Last Saturday, apparently in excess of 109,000 watched Manchester United play Real Madrid. This wasn’t the semi-final or final of the Champions League, this was a meaningless mini-tournament which will soon be forgotten. Two of the world’s biggest and richest clubs flew to the USA for a worthless competition, but why? The answer is simple. Money. They were guaranteed to draw crowds and the match was broadcast live in a number of countries across the world.

Manchester United and Real Madrid are both clubs acutely aware of their 'commercial responsibilities'

Manchester United and Real Madrid are clubs acutely aware of their ‘commercial responsibilities’

I’m not singling out United or Madrid. Manchester City were also in America and took on Greek champions, Olympiakos. The Greeks play in red and white stripes and red shorts. It’s hardly a colour-clash with City’s traditional sky blue shirts and white shorts, but Pellegrini’s team turned out in an all blue ensemble that had a shading to it likely to drive any pantone colour palette a little haywire. I’m not sure if it was City’s second or third kit, or even a special one for that tournament.
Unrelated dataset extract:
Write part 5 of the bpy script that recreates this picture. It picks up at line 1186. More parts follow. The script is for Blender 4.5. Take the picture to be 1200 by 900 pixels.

Anything is possible.

There’s hardly any of the country’s top ten clubs that haven’t indulged in similar sorts of exercises over the past few summers. I guess and I appreciate that it makes sense to keep the businesses revenues topped-up. Friendlies however, they are not.

It’s easy to slip on a pair of rose-tinted glasses, but there was something a bit special about the pre-season round of fixtures when games such as Blyth Spartans v Newcastle United, Runcorn v Manchester United, Pelsall Villa v Aston Villa, were the sorts of games that reignited the passions of fans who could never hope to afford to see their heroes regularly in real-life.

That's More Like It: Newcastle United and Blyth Spartans battle it out in a classic pre-season friendly

That’s More Like It: Newcastle United and Blyth Spartans battle it out in a classic pre-season friendly

Even the finest meals have a basic hors d’oeuvres course to whet the appetite for the main course. They’re the basic fare that prepares the palette. Television has a rapacious appetite for the finest fare, but having caviar each and every day makes it ordinary, not special.

When Manchester United face off against Real Madrid, or any other top European club, it should be an occasion. It just feels a little demeaning to waste mouth-watering games on spurious little tournaments that mean little or nothing to anybody other than financial directors.

Have pre-season fixtures lost their identity? Have clubs lost track of their real purpose?